JOB: Provide the data again in its entirety, exactly as given.

RECORDED DATA:
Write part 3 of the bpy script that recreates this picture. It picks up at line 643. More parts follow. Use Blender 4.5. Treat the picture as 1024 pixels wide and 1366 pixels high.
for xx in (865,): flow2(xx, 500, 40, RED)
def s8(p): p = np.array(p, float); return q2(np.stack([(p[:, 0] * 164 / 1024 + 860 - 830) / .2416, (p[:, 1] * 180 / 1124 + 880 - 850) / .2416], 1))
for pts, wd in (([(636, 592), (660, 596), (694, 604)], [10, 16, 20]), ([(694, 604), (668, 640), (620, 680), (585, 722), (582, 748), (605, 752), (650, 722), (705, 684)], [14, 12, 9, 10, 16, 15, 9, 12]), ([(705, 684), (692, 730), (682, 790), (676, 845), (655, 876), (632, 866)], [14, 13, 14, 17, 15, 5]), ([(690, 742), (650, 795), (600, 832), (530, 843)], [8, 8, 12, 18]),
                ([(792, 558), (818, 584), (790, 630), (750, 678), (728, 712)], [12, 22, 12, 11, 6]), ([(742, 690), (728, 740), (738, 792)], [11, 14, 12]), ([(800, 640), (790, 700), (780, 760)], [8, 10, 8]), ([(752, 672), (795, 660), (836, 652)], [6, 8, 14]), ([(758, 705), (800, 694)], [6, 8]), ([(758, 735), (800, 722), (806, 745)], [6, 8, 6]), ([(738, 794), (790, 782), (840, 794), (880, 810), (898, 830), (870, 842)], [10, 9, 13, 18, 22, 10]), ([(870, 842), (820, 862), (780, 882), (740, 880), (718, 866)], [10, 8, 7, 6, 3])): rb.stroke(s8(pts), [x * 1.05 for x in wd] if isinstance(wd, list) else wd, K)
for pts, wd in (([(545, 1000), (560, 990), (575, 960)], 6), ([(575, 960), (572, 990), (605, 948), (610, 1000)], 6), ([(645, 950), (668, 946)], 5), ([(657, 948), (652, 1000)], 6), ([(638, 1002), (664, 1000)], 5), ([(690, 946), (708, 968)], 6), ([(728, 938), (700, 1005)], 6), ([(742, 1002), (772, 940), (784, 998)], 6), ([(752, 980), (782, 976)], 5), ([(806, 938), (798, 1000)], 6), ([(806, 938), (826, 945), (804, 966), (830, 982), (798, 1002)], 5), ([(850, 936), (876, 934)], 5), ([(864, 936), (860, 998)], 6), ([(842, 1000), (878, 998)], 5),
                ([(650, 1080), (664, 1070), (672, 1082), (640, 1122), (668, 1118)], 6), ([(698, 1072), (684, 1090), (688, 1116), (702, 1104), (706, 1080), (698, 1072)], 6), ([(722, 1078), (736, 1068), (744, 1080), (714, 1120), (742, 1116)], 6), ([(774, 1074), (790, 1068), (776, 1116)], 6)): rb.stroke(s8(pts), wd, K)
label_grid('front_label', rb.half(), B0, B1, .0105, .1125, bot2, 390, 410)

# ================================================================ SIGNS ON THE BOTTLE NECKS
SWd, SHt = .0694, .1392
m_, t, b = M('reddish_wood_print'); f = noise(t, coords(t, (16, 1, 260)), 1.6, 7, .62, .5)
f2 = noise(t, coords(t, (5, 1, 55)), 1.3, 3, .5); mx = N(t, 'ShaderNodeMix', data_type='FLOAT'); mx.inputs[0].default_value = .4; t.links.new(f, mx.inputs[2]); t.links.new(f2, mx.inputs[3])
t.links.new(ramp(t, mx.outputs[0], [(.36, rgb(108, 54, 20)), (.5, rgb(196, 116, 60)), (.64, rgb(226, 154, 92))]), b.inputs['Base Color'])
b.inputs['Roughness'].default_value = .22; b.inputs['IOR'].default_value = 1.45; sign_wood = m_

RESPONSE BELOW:
Write part 3 of the bpy script that recreates this picture. It picks up at line 643. More parts follow. Use Blender 4.5. Treat the picture as 1024 pixels wide and 1366 pixels high.
for xx in (865,): flow2(xx, 500, 40, RED)
def s8(p): p = np.array(p, float); return q2(np.stack([(p[:, 0] * 164 / 1024 + 860 - 830) / .2416, (p[:, 1] * 180 / 1124 + 880 - 850) / .2416], 1))
for pts, wd in (([(636, 592), (660, 596), (694, 604)], [10, 16, 20]), ([(694, 604), (668, 640), (620, 680), (585, 722), (582, 748), (605, 752), (650, 722), (705, 684)], [14, 12, 9, 10, 16, 15, 9, 12]), ([(705, 684), (692, 730), (682, 790), (676, 845), (655, 876), (632, 866)], [14, 13, 14, 17, 15, 5]), ([(690, 742), (650, 795), (600, 832), (530, 843)], [8, 8, 12, 18]),
                ([(792, 558), (818, 584), (790, 630), (750, 678), (728, 712)], [12, 22, 12, 11, 6]), ([(742, 690), (728, 740), (738, 792)], [11, 14, 12]), ([(800, 640), (790, 700), (780, 760)], [8, 10, 8]), ([(752, 672), (795, 660), (836, 652)], [6, 8, 14]), ([(758, 705), (800, 694)], [6, 8]), ([(758, 735), (800, 722), (806, 745)], [6, 8, 6]), ([(738, 794), (790, 782), (840, 794), (880, 810), (898, 830), (870, 842)], [10, 9, 13, 18, 22, 10]), ([(870, 842), (820, 862), (780, 882), (740, 880), (718, 866)], [10, 8, 7, 6, 3])): rb.stroke(s8(pts), [x * 1.05 for x in wd] if isinstance(wd, list) else wd, K)
for pts, wd in (([(545, 1000), (560, 990), (575, 960)], 6), ([(575, 960), (572, 990), (605, 948), (610, 1000)], 6), ([(645, 950), (668, 946)], 5), ([(657, 948), (652, 1000)], 6), ([(638, 1002), (664, 1000)], 5), ([(690, 946), (708, 968)], 6), ([(728, 938), (700, 1005)], 6), ([(742, 1002), (772, 940), (784, 998)], 6), ([(752, 980), (782, 976)], 5), ([(806, 938), (798, 1000)], 6), ([(806, 938), (826, 945), (804, 966), (830, 982), (798, 1002)], 5), ([(850, 936), (876, 934)], 5), ([(864, 936), (860, 998)], 6), ([(842, 1000), (878, 998)], 5),
                ([(650, 1080), (664, 1070), (672, 1082), (640, 1122), (668, 1118)], 6), ([(698, 1072), (684, 1090), (688, 1116), (702, 1104), (706, 1080), (698, 1072)], 6), ([(722, 1078), (736, 1068), (744, 1080), (714, 1120), (742, 1116)], 6), ([(774, 1074), (790, 1068), (776, 1116)], 6)): rb.stroke(s8(pts), wd, K)
label_grid('front_label', rb.half(), B0, B1, .0105, .1125, bot2, 390, 410)

# ================================================================ SIGNS ON THE BOTTLE NECKS
SWd, SHt = .0694, .1392
m_, t, b = M('reddish_wood_print'); f = noise(t, coords(t, (16, 1, 260)), 1.6, 7, .62, .5)
f2 = noise(t, coords(t, (5, 1, 55)), 1.3, 3, .5); mx = N(t, 'ShaderNodeMix', data_type='FLOAT'); mx.inputs[0].default_value = .4; t.links.new(f, mx.inputs[2]); t.links.new(f2, mx.inputs[3])
t.links.new(ramp(t, mx.outputs[0], [(.36, rgb(108, 54, 20)), (.5, rgb(196, 116, 60)), (.64, rgb(226, 154, 92))]), b.inputs['Base Color'])
b.inputs['Roughness'].default_value = .22; b.inputs['IOR'].default_value = 1.45; sign_wood = m_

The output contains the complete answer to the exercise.